● Instructions to follow
Everything in the data should be repeated exactly, save for the images.

● Source data
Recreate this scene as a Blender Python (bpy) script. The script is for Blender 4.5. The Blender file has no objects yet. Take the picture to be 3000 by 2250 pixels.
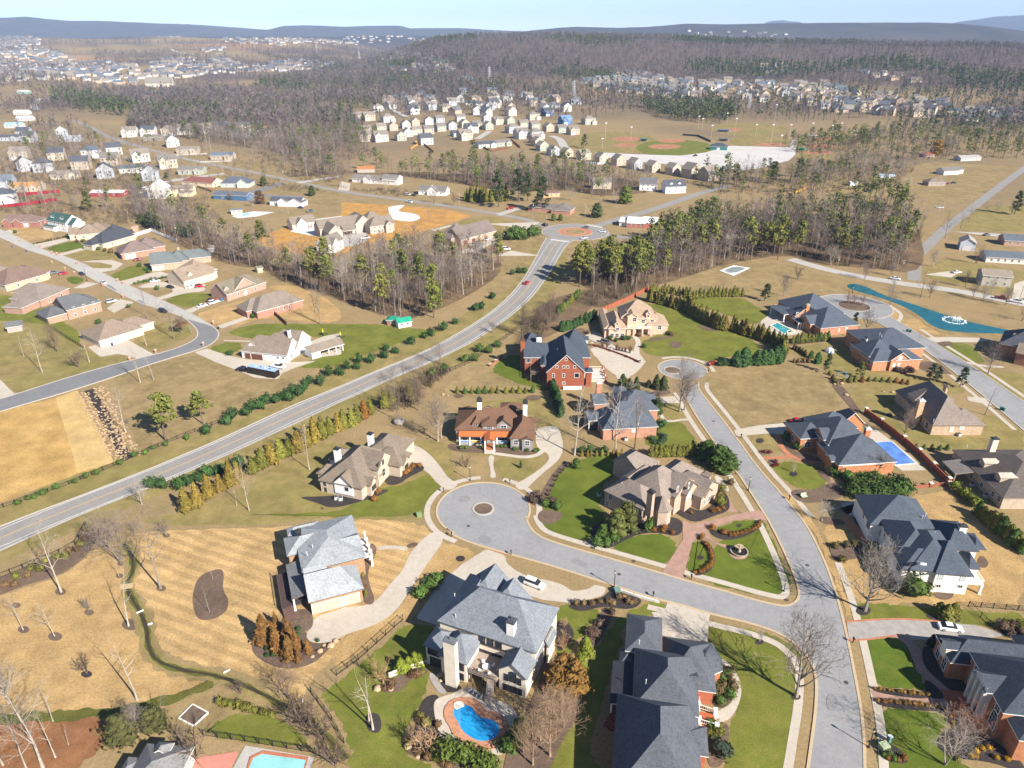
import bpy, bmesh, math, random
import numpy as np
from mathutils import Vector, Matrix
random.seed(7); RNG=np.random.default_rng(7)
R=math.radians
SC=bpy.context.scene
# ---------------------------------------------------------------- camera, sky, sun, exposure
F_PX=2082.; CAM_H=108.; HOR=100.
PIT=math.atan((1125-HOR)/F_PX)
cam=bpy.data.cameras.new('camera');cam_o=bpy.data.objects.new('camera',cam);SC.collection.objects.link(cam_o)
cam.sensor_width=36; cam.lens=36*F_PX/3000; cam.clip_start=1; cam.clip_end=60000
cam_o.location=(0,0,CAM_H); cam_o.rotation_euler=(R(90)-PIT,0,0); SC.camera=cam_o
SUN_AZ=R(-44); SUN_EL=R(35)          # direction towards the sun, from +x counter-clockwise
w=bpy.data.worlds.new('World');SC.world=w;w.use_nodes=True
wn=w.node_tree;bg=wn.nodes['Background'];sky=wn.nodes.new('ShaderNodeTexSky')
sky.sky_type='NISHITA';sky.sun_disc=False;sky.sun_elevation=SUN_EL;sky.sun_rotation=R(90)-SUN_AZ
sky.altitude=2200; sky.air_density=.95; sky.dust_density=0.0; sky.ozone_density=3.5
wn.links.new(sky.outputs[0],bg.inputs[0]); bg.inputs[1].default_value=0.068
sun=bpy.data.lights.new('sun','SUN');sun.energy=5.0;sun.angle=R(.5);sun.color=(1,.94,.85)
sun_o=bpy.data.objects.new('sun',sun);SC.collection.objects.link(sun_o)
sd=Vector((math.cos(SUN_AZ)*math.cos(SUN_EL),math.sin(SUN_AZ)*math.cos(SUN_EL),math.sin(SUN_EL)))
sun_o.rotation_euler=sd.to_track_quat('Z','Y').to_euler();sun_o.location=(60,-60,160)
vs=SC.view_settings;vs.view_transform='Standard';vs.look='None';vs.gamma=1;vs.exposure=1.15
SC.cycles.use_denoising=True; SC.cycles.max_bounces=5; SC.cycles.diffuse_bounces=3; SC.cycles.transparent_max_bounces=4
SC.cycles.volume_bounces=0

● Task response
Recreate this scene as a Blender Python (bpy) script. The script is for Blender 4.5. The Blender file has no objects yet. Take the picture to be 3000 by 2250 pixels.
import bpy, bmesh, math, random
import numpy as np
from mathutils import Vector, Matrix
random.seed(7); RNG=np.random.default_rng(7)
R=math.radians
SC=bpy.context.scene
# ---------------------------------------------------------------- camera, sky, sun, exposure
F_PX=2082.; CAM_H=108.; HOR=100.
PIT=math.atan((1125-HOR)/F_PX)
cam=bpy.data.cameras.new('camera');cam_o=bpy.data.objects.new('camera',cam);SC.collection.objects.link(cam_o)
cam.sensor_width=36; cam.lens=36*F_PX/3000; cam.clip_start=1; cam.clip_end=60000
cam_o.location=(0,0,CAM_H); cam_o.rotation_euler=(R(90)-PIT,0,0); SC.camera=cam_o
SUN_AZ=R(-44); SUN_EL=R(35)          # direction towards the sun, from +x counter-clockwise
w=bpy.data.worlds.new('World');SC.world=w;w.use_nodes=True
wn=w.node_tree;bg=wn.nodes['Background'];sky=wn.nodes.new('ShaderNodeTexSky')
sky.sky_type='NISHITA';sky.sun_disc=False;sky.sun_elevation=SUN_EL;sky.sun_rotation=R(90)-SUN_AZ
sky.altitude=2200; sky.air_density=.95; sky.dust_density=0.0; sky.ozone_density=3.5
wn.links.new(sky.outputs[0],bg.inputs[0]); bg.inputs[1].default_value=0.068
sun=bpy.data.lights.new('sun','SUN');sun.energy=5.0;sun.angle=R(.5);sun.color=(1,.94,.85)
sun_o=bpy.data.objects.new('sun',sun);SC.collection.objects.link(sun_o)
sd=Vector((math.cos(SUN_AZ)*math.cos(SUN_EL),math.sin(SUN_AZ)*math.cos(SUN_EL),math.sin(SUN_EL)))
sun_o.rotation_euler=sd.to_track_quat('Z','Y').to_euler();sun_o.location=(60,-60,160)
vs=SC.view_settings;vs.view_transform='Standard';vs.look='None';vs.gamma=1;vs.exposure=1.15
SC.cycles.use_denoising=True; SC.cycles.max_bounces=5; SC.cycles.diffuse_bounces=3; SC.cycles.transparent_max_bounces=4
SC.cycles.volume_bounces=0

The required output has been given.